SUPPLIED DATA:
^^^^

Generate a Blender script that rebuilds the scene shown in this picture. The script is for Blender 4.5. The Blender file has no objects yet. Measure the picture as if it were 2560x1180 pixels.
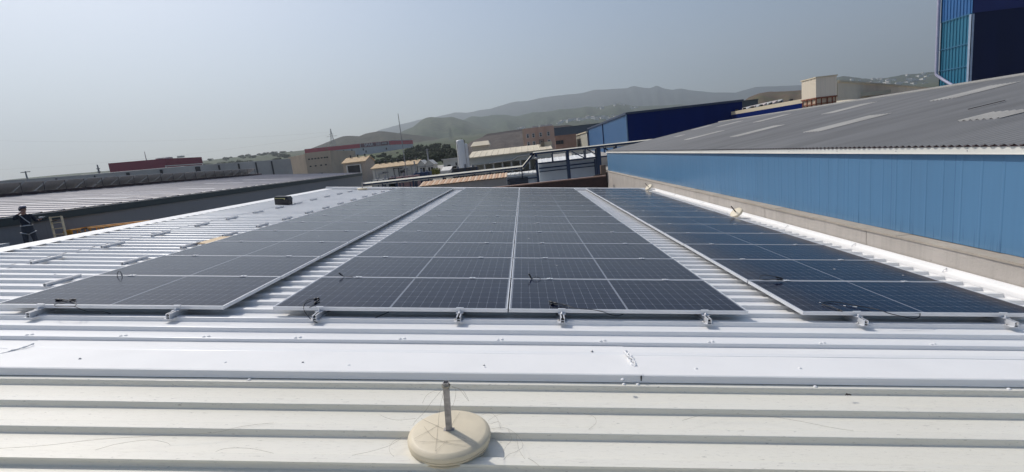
import bpy, bmesh, math, random
from mathutils import Vector, Matrix, noise

random.seed(7)
S = bpy.context.scene
COL = S.collection
R = math.radians

# ------------------------------------------------------------------ camera
F = 1215.0                                   # focal length in photo pixels (2560 wide)
BETA = R(6.3)                                # the roof falls to the right by this angle
TH, PSI, ROLL = R(9.75), R(1.25), R(0.12)
H0 = 9.0
CAM = Vector((0, 0, H0))
RY = Matrix.Rotation(BETA, 3, 'Y')
fw = Vector((-math.sin(PSI)*math.cos(TH), math.cos(PSI)*math.cos(TH), -math.sin(TH)))
rt = Vector((math.cos(PSI), math.sin(PSI), 0))
up = rt.cross(fw)
rt, up = rt*math.cos(ROLL) + up*math.sin(ROLL), up*math.cos(ROLL) - rt*math.sin(ROLL)
FWr, RTr, UPr = fw, rt, up                   # in the roof frame
FW, RT, UP = RY @ fw, RY @ rt, RY @ up       # in the world

def ray(px, py, roof=False):
    f, r, u = (FWr, RTr, UPr) if roof else (FW, RT, UP)
    return f + r*((px-1280)/F) + u*((590-py)/F)
def at(px, py, Y):
    """world point seen at a pixel, Y metres ahead"""
    d = ray(px, py)
    return CAM + d*(Y/d.y)
def atz(px, py, z):
    d = ray(px, py)
    return CAM + d*((z-H0)/d.z)
def proj(p):
    v = Vector(p) - CAM
    z = v.dot(FW)
    return (round(1280+F*v.dot(RT)/z), round(590-F*v.dot(UP)/z))
def RF(x, y, h):
    """roof frame -> world; h is depth below the camera, normal to the roof"""
    return CAM + RY @ Vector((x, y, -h))
def RP(px, py, h):
    """roof-frame point where a pixel's ray meets the plane h below the camera"""
    d = ray(px, py, True)
    return d*(-h/d.z)
def RPY(px, py, y):
    d = ray(px, py, True)
    return d*(y/d.y)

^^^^

EXERCISE PROMPT: Return each line exactly as written. Any picture gets left out.

FULL SOLUTION:
Generate a Blender script that rebuilds the scene shown in this picture. The script is for Blender 4.5. The Blender file has no objects yet. Measure the picture as if it were 2560x1180 pixels.
import bpy, bmesh, math, random
from mathutils import Vector, Matrix, noise

random.seed(7)
S = bpy.context.scene
COL = S.collection
R = math.radians

# ------------------------------------------------------------------ camera
F = 1215.0                                   # focal length in photo pixels (2560 wide)
BETA = R(6.3)                                # the roof falls to the right by this angle
TH, PSI, ROLL = R(9.75), R(1.25), R(0.12)
H0 = 9.0
CAM = Vector((0, 0, H0))
RY = Matrix.Rotation(BETA, 3, 'Y')
fw = Vector((-math.sin(PSI)*math.cos(TH), math.cos(PSI)*math.cos(TH), -math.sin(TH)))
rt = Vector((math.cos(PSI), math.sin(PSI), 0))
up = rt.cross(fw)
rt, up = rt*math.cos(ROLL) + up*math.sin(ROLL), up*math.cos(ROLL) - rt*math.sin(ROLL)
FWr, RTr, UPr = fw, rt, up                   # in the roof frame
FW, RT, UP = RY @ fw, RY @ rt, RY @ up       # in the world

def ray(px, py, roof=False):
    f, r, u = (FWr, RTr, UPr) if roof else (FW, RT, UP)
    return f + r*((px-1280)/F) + u*((590-py)/F)
def at(px, py, Y):
    """world point seen at a pixel, Y metres ahead"""
    d = ray(px, py)
    return CAM + d*(Y/d.y)
def atz(px, py, z):
    d = ray(px, py)
    return CAM + d*((z-H0)/d.z)
def proj(p):
    v = Vector(p) - CAM
    z = v.dot(FW)
    return (round(1280+F*v.dot(RT)/z), round(590-F*v.dot(UP)/z))
def RF(x, y, h):
    """roof frame -> world; h is depth below the camera, normal to the roof"""
    return CAM + RY @ Vector((x, y, -h))
def RP(px, py, h):
    """roof-frame point where a pixel's ray meets the plane h below the camera"""
    d = ray(px, py, True)
    return d*(-h/d.z)
def RPY(px, py, y):
    d = ray(px, py, True)
    return d*(y/d.y)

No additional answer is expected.